● **Task brief**
Below are some records. Output the lines from the first one through the line that holds "P = tc.outputs['Object']", exactly as written, with no pictures.

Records
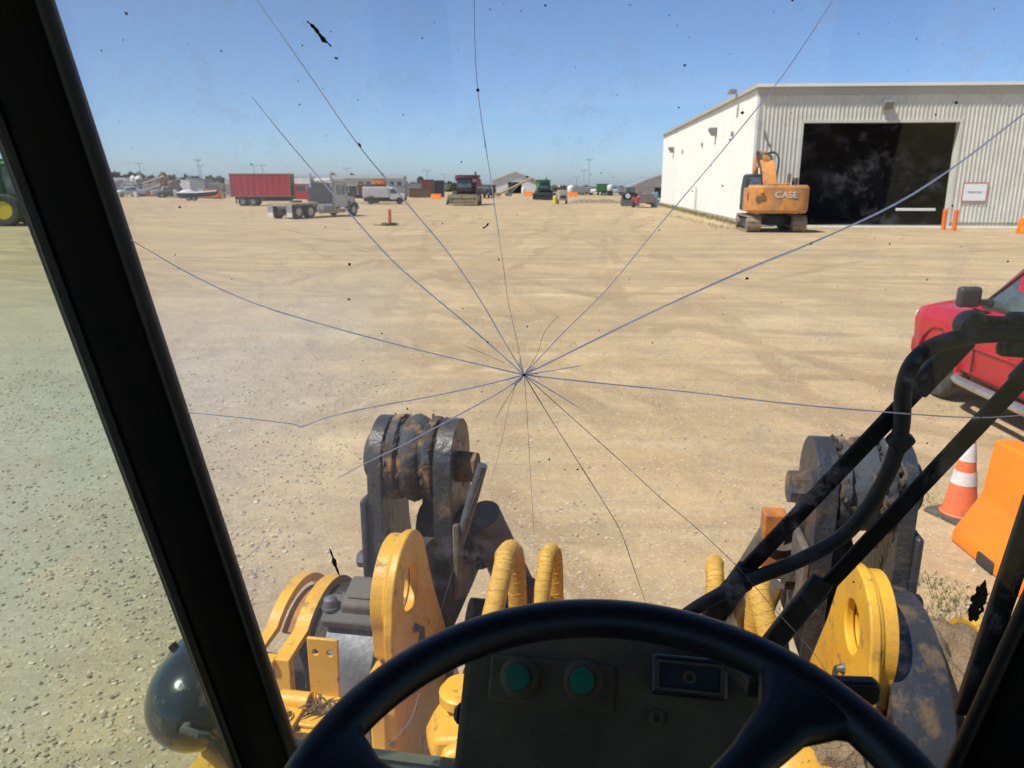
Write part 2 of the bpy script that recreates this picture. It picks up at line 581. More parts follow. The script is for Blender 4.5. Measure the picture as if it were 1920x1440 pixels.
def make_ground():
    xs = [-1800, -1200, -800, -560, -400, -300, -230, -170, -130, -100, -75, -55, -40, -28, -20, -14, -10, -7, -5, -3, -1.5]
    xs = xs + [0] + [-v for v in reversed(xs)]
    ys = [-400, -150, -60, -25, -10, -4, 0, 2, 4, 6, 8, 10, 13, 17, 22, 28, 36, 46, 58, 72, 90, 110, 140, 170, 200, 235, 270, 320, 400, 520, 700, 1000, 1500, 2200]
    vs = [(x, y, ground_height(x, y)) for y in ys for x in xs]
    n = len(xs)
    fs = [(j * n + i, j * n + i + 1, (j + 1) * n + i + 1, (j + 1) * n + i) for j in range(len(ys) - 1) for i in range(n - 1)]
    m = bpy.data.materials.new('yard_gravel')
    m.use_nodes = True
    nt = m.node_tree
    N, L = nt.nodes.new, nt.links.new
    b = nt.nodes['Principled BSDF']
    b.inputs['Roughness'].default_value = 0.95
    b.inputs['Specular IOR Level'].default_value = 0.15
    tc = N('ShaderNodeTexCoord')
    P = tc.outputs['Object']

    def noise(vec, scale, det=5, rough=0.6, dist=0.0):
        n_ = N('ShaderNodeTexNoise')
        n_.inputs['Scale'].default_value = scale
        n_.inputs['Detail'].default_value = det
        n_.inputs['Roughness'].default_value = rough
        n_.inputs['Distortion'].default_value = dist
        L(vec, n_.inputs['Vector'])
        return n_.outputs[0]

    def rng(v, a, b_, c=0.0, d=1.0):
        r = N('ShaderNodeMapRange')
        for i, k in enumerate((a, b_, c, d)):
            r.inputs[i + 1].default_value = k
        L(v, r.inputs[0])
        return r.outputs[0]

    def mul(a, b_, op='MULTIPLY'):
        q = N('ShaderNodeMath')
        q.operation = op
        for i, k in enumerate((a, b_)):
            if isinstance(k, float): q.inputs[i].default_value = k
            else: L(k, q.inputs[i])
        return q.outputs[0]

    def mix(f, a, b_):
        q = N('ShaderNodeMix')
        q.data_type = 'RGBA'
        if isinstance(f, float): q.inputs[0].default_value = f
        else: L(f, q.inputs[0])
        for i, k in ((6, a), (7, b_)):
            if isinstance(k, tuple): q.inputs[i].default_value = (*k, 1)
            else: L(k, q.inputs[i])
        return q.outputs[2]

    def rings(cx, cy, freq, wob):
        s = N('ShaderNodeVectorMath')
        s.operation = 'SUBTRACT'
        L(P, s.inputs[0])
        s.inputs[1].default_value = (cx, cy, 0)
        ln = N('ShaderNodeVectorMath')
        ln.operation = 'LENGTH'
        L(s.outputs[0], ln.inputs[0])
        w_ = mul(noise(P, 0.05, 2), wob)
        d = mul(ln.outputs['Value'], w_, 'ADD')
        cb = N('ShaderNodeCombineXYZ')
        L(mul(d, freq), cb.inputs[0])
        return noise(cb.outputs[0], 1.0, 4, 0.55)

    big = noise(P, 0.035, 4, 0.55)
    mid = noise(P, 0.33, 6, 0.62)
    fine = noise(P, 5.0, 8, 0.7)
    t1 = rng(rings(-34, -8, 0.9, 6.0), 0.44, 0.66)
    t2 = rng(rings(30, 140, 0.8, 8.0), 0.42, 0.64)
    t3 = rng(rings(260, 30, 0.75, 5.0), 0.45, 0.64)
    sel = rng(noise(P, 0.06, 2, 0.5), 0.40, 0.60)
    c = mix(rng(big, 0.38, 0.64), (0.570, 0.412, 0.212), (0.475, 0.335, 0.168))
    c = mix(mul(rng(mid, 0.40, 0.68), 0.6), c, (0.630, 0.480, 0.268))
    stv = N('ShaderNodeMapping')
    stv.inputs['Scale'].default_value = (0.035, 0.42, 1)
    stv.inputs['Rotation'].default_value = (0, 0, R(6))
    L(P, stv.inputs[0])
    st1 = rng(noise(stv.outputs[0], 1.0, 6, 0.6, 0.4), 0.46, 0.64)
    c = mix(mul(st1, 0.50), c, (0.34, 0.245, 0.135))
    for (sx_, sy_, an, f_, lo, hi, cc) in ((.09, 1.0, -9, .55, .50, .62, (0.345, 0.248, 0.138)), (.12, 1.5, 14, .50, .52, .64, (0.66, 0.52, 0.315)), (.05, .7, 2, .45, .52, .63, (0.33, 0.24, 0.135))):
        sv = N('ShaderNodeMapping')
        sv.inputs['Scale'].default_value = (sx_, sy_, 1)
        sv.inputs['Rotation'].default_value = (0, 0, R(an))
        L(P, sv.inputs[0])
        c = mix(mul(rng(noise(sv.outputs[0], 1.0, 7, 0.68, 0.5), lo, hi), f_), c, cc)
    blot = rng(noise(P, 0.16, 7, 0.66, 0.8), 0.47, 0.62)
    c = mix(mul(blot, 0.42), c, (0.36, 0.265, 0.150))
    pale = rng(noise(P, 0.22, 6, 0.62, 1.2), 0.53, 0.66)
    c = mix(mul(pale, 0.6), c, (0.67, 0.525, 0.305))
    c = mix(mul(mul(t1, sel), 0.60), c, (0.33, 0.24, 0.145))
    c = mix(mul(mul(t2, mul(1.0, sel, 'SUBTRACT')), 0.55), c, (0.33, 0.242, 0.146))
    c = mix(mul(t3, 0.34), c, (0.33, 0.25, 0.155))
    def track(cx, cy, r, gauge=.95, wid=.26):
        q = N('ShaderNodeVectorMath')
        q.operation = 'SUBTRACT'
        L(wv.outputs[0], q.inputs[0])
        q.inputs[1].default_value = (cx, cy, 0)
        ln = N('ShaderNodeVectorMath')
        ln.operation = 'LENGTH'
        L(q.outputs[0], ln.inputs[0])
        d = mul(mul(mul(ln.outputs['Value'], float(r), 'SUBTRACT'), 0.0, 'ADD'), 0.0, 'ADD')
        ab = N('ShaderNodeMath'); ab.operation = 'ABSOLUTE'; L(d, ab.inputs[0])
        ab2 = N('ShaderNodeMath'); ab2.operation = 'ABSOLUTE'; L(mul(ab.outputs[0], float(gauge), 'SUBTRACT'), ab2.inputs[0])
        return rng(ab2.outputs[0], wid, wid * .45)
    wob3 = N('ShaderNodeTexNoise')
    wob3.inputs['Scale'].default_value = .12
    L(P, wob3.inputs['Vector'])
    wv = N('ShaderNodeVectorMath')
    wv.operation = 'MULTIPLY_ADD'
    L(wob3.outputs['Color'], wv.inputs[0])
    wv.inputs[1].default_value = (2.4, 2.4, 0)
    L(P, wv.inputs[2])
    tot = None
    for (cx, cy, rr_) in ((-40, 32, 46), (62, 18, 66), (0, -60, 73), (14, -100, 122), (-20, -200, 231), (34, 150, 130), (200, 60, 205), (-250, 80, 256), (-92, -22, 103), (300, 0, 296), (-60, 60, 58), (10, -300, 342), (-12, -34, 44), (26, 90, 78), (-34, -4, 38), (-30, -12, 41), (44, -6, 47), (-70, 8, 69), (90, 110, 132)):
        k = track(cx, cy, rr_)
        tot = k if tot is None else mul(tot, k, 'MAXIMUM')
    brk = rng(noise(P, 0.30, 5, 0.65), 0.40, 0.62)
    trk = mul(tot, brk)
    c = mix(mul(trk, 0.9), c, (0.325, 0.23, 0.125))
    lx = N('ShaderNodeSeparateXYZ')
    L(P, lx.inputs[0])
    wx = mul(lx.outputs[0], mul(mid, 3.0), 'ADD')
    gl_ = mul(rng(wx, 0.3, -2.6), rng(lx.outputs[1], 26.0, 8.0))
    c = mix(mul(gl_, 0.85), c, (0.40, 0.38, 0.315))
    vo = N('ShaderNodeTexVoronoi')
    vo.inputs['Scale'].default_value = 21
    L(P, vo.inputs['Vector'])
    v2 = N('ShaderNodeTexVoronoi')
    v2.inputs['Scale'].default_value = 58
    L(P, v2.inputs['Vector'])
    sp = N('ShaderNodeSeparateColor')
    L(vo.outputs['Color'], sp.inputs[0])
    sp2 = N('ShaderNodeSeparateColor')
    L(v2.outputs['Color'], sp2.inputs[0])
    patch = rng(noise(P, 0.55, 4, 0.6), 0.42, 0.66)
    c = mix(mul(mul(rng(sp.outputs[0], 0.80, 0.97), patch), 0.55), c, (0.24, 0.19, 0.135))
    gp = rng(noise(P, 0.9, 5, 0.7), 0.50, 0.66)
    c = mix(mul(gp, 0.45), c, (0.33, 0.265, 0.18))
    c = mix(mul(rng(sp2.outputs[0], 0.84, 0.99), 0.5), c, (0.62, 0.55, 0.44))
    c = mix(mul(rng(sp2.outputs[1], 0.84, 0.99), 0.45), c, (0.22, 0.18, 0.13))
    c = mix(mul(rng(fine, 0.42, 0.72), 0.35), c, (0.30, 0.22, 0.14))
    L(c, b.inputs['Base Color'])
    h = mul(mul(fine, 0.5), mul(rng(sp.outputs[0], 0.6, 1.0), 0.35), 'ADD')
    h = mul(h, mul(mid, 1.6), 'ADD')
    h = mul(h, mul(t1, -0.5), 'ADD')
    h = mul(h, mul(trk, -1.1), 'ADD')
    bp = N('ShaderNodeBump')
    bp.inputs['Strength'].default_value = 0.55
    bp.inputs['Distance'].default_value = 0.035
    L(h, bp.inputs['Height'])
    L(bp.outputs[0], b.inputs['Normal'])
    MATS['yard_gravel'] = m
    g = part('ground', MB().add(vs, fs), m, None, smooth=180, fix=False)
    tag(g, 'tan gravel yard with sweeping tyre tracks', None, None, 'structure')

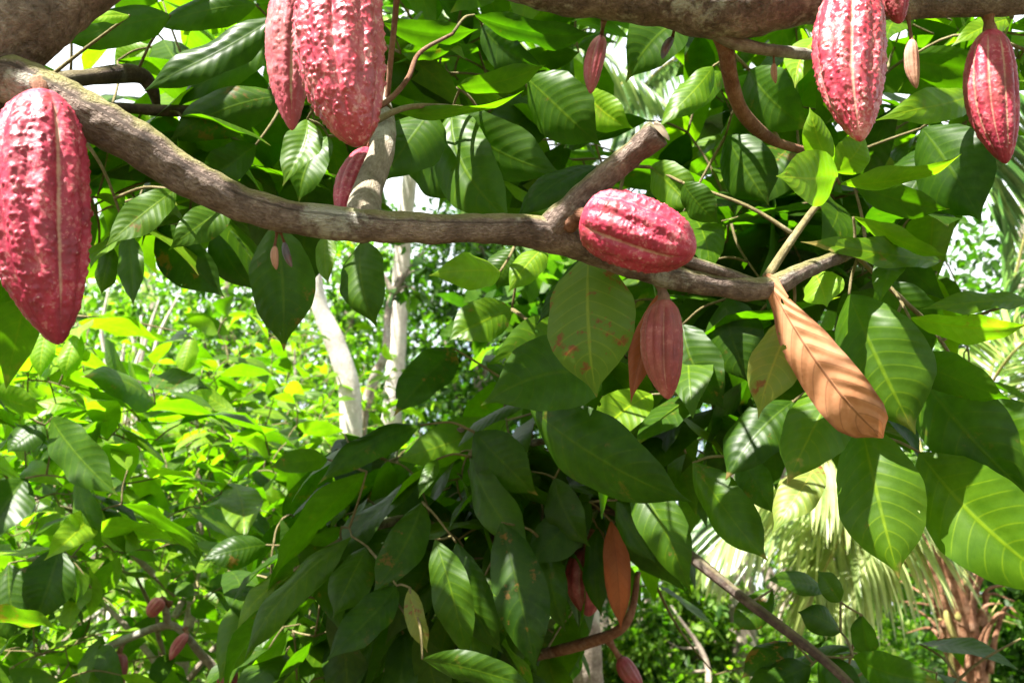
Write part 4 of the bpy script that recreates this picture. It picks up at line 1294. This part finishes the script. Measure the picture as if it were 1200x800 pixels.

● **Solution to the exercise**
Write part 2 of the bpy script that recreates this picture. It picks up at line 581. More parts follow. The script is for Blender 4.5. Measure the picture as if it were 1920x1440 pixels.
def make_ground():
    xs = [-1800, -1200, -800, -560, -400, -300, -230, -170, -130, -100, -75, -55, -40, -28, -20, -14, -10, -7, -5, -3, -1.5]
    xs = xs + [0] + [-v for v in reversed(xs)]
    ys = [-400, -150, -60, -25, -10, -4, 0, 2, 4, 6, 8, 10, 13, 17, 22, 28, 36, 46, 58, 72, 90, 110, 140, 170, 200, 235, 270, 320, 400, 520, 700, 1000, 1500, 2200]
    vs = [(x, y, ground_height(x, y)) for y in ys for x in xs]
    n = len(xs)
    fs = [(j * n + i, j * n + i + 1, (j + 1) * n + i + 1, (j + 1) * n + i) for j in range(len(ys) - 1) for i in range(n - 1)]
    m = bpy.data.materials.new('yard_gravel')
    m.use_nodes = True
    nt = m.node_tree
    N, L = nt.nodes.new, nt.links.new
    b = nt.nodes['Principled BSDF']
    b.inputs['Roughness'].default_value = 0.95
    b.inputs['Specular IOR Level'].default_value = 0.15
    tc = N('ShaderNodeTexCoord')
    P = tc.outputs['Object']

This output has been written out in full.